The soulmate, to me, is a conception of the human desire for laziness in all things that are most important. The idea being, that if someone is your "soulmate", that the relationship will be easier/more fulfilling/help to complete you.
This is bad for all kinds of reasons:
- Like marriage, thinking of finding the soul mate as an "end" to one's relationship problems is kind of like thinking that knowing how to swim is the same thing as being able to breathe underwater.
- It puts an external value or limitation on one's sense of completeness. Tom Cruise is a dick(*): you complete yourself, and don't let that Scientolojerk tell you any different.
- Being in love may make you happier, or more contented with your life. But it does not make your life easier. Suddenly, you have responsibilities to and for another human being. Even if it's just scheduling a mutually agreeable date night, it's more work than entertaining yourself. A lot of the time, that work is worth it, but it's not a case of meeting a magical person who fits your needs – it's meeting the person who you are best able to communicate those needs to, and whose needs you can reciprocally understand.

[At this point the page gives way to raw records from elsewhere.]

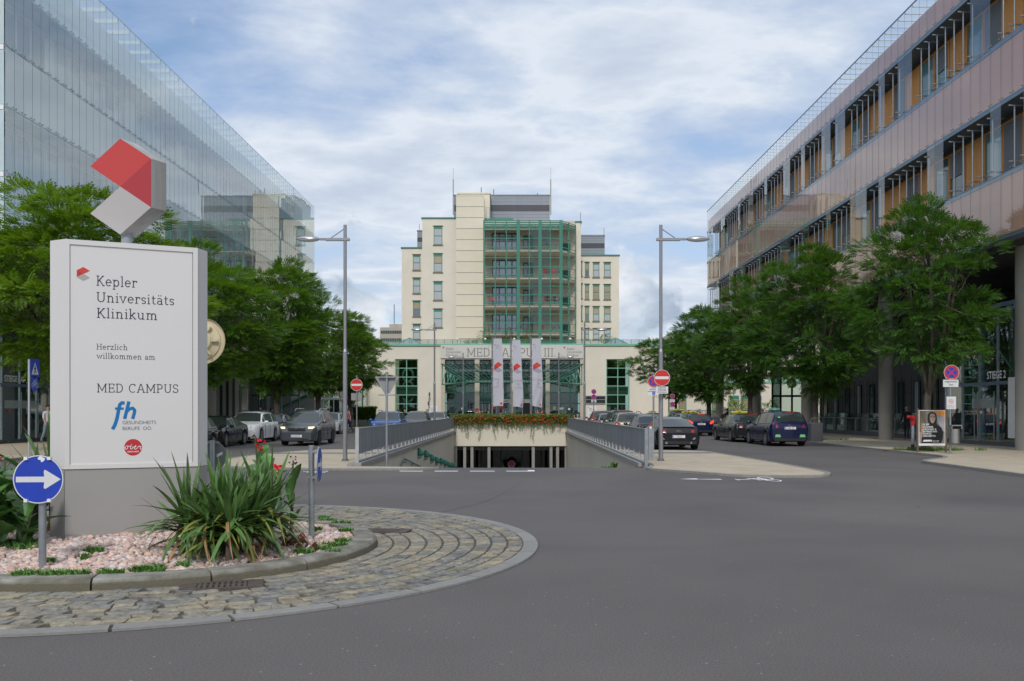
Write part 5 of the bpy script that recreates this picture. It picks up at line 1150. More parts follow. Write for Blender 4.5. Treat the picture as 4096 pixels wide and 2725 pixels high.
for s_ in (954, 1032, 1145, 1257):
    for x0, x1, dy in ((2118, 2156, 0), (2164, 2200, 0), (2118, 2156, 1), (2164, 2200, 1)):
        ya_, yb5 = (s_ - 36, s_ - 4) if dy == 0 else (s_ + 4, s_ + 32)
        MB().box((PX(x0, YB) + .1, YB - .04, PZ(yb5, YB)), (PX(x1, YB) - .1, YB - .025, PZ(ya_, YB))).build('glass_pane', GP, TW)
# railings, doors, windows on the back wall
for s_ in slabs:
    z = PZ(s_, YB); 
    for xx in (xsL, xsM, xsR):
        b = MB(); x = PX(xx[0], YB) + .2
        while x < PX(xx[-1], YB) - .1: b.box((x - .012, YB + .18, z), (x + .012, YB + .2, z + 1.05)); x += .16
        b.box((PX(xx[0], YB) + .1, YB + .17, z + 1.05), (PX(xx[-1], YB) - .1, YB + .22, z + 1.1)); b.build('railing', GREYP, TW)
for s_ in slabs:
    z = PZ(s_, YB) + .02; Yq = YBk - .05
    f = MB(); 
    for x in (1971, 1997, 2022, 2048, 2068): f.box((PX(x, YBk) - .07, Yq - .08, z), (PX(x, YBk) + .07, Yq, z + 2.6))
    f.box((PX(1971, YBk), Yq - .07, z + 2.5), (PX(2068, YBk), Yq, z + 2.64)); f.box((PX(1971, YBk), Yq - .065, z + 1.5), (PX(2068, YBk), Yq, z + 1.58))
    fo = f.build('window_wall', DGREEN, TW); MB().box((PX(1971, YBk), Yq - .03, z), (PX(2068, YBk), Yq - .01, z + 2.6)).build('pane', mat('balcony_window', (.30, .36, .44), .08, spec=1.0, metal=.3), fo)
    d = MB(); d.box((PX(2092, YBk), Yq - .06, z), (PX(2132, YBk), Yq, z + 2.3)); do = d.build('door', mat('door_green', (.03, .12, .10), .4), TW); MB().box((PX(2096, YBk), Yq - .08, z + .2), (PX(2111, YBk), Yq - .061, z + 2.1)).build('door_glass', WG2, do)
    f = MB(); Xf = PX(2250, YBk); f.box((Xf, Yq - .06, z + .2), (Xf + 1.0, Yq, z + 1.3)); f.build('low_window', DGREEN, TW)
# things on the balconies
def chair(x, y, Y, m, lab, sz=1.0):
    X, Z = PX(x, Y), PZ(y, Y); t = empty('balcony_chair', (X, Y, Z), lab, 'chair', 'chairs on the clinic balconies')
    MB().box((X - .25, Y - .25, Z + .42), (X + .25, Y + .25, Z + .5), bev=.02).build('seat', m, t); MB().box((X - .25, Y + .22, Z + .5), (X + .25, Y + .28, Z + .95), bev=.02).build('backrest', m, t)
    for a in (-.23, .23):
        for c in (-.22, .24): MB().cyl((X + a, Y + c, Z), (X + a, Y + c, Z + .65 if c < 0 else Z + .45), .02, n=5).build('leg', m, t)
        MB().box((X + a - .03, Y - .25, Z + .64), (X + a + .03, Y + .24, Z + .68)).build('armrest', m, t)
RC = mat('red_chair', (.45, .03, .03), .5); GC = mat('green_chair', (.05, .15, .11), .5)
zf = lambda i: slabs[i]
chair(1966, zf(2), 120, RC, 'red chair alone on the left of the third balcony from the top'); 
for j, (x, i, m, l) in enumerate(((2180, 1, RC, 'red chair left of centre on the second balcony from the top'), (2197, 1, GC, 'dark green chair between the red ones on the second balcony from the top'), (2216, 1, RC, 'red chair on the right of the second balcony from the top'), (2235, 1, GC, 'dark green chair at the right corner of the second balcony'), (2184, 2, RC, 'red chair with a seated person on the third balcony from the top'), (2212, 2, GC, 'dark chair under the right hand seated person on the third balcony'), (2240, 2, GC, 'empty green chair right of the seated people on the third balcony'), (2086, 3, GC, 'green chair on the left of the lowest balcony'), (2166, 3, RC, 'red chair in the middle of the lowest balcony'), (2214, 3, GC, 'green chair right of the red one on the lowest balcony'), (2236, 3, GC, 'green chair at the right end of the lowest balcony'))): chair(x, zf(i), 120, m, l)
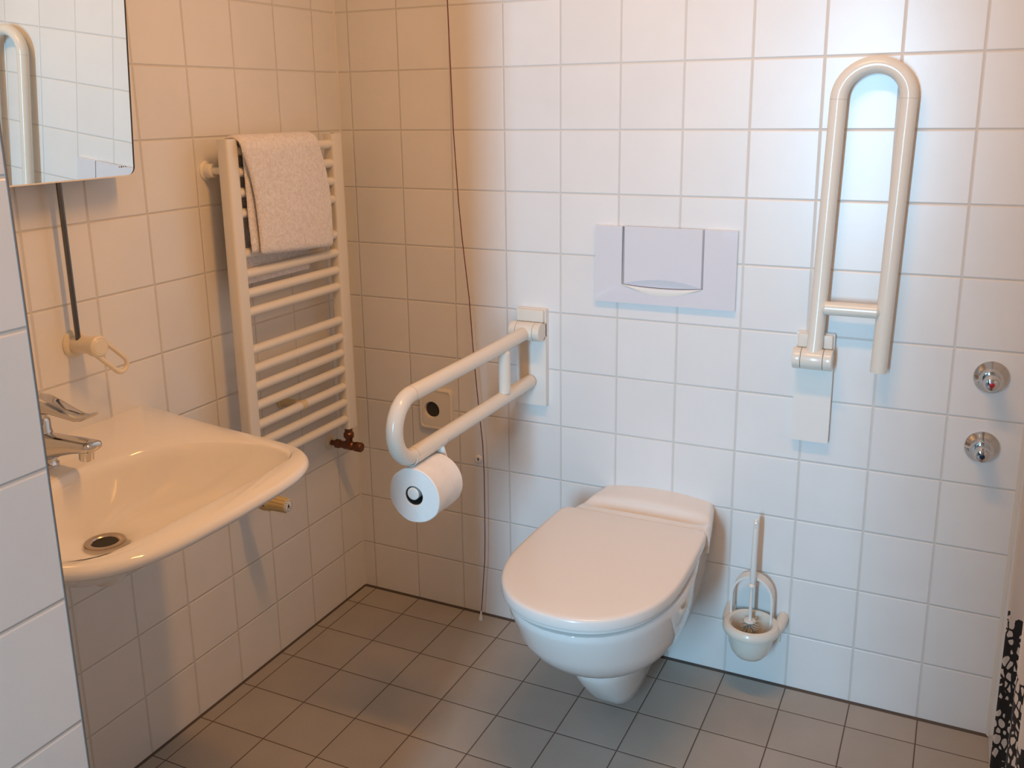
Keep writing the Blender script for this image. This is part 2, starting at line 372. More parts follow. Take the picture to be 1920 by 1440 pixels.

- When you have the potential to say "I thought he was my soulmate, but I was wrong", you're externalizing the blame for relationship issues, or failures. Own your problems, and your weaknesses. Work on them, alone and with your next partner. The only way to get a soulmate is to be a soulmate, and the only way to be a soulmate is to become one. It's a process.
In short, it's bad to think that relationship issues aren't your fault or responsibility, or that finding the right person will prevent such issues from happening in the future. Be honest with yourself and your partner. Negotiate the rules of your relationship. Stick to the rules until they no longer make sense. Then, renegotiate, even if that means agreeing to part ways.
It never gets easier, but it never stops being worth the effort.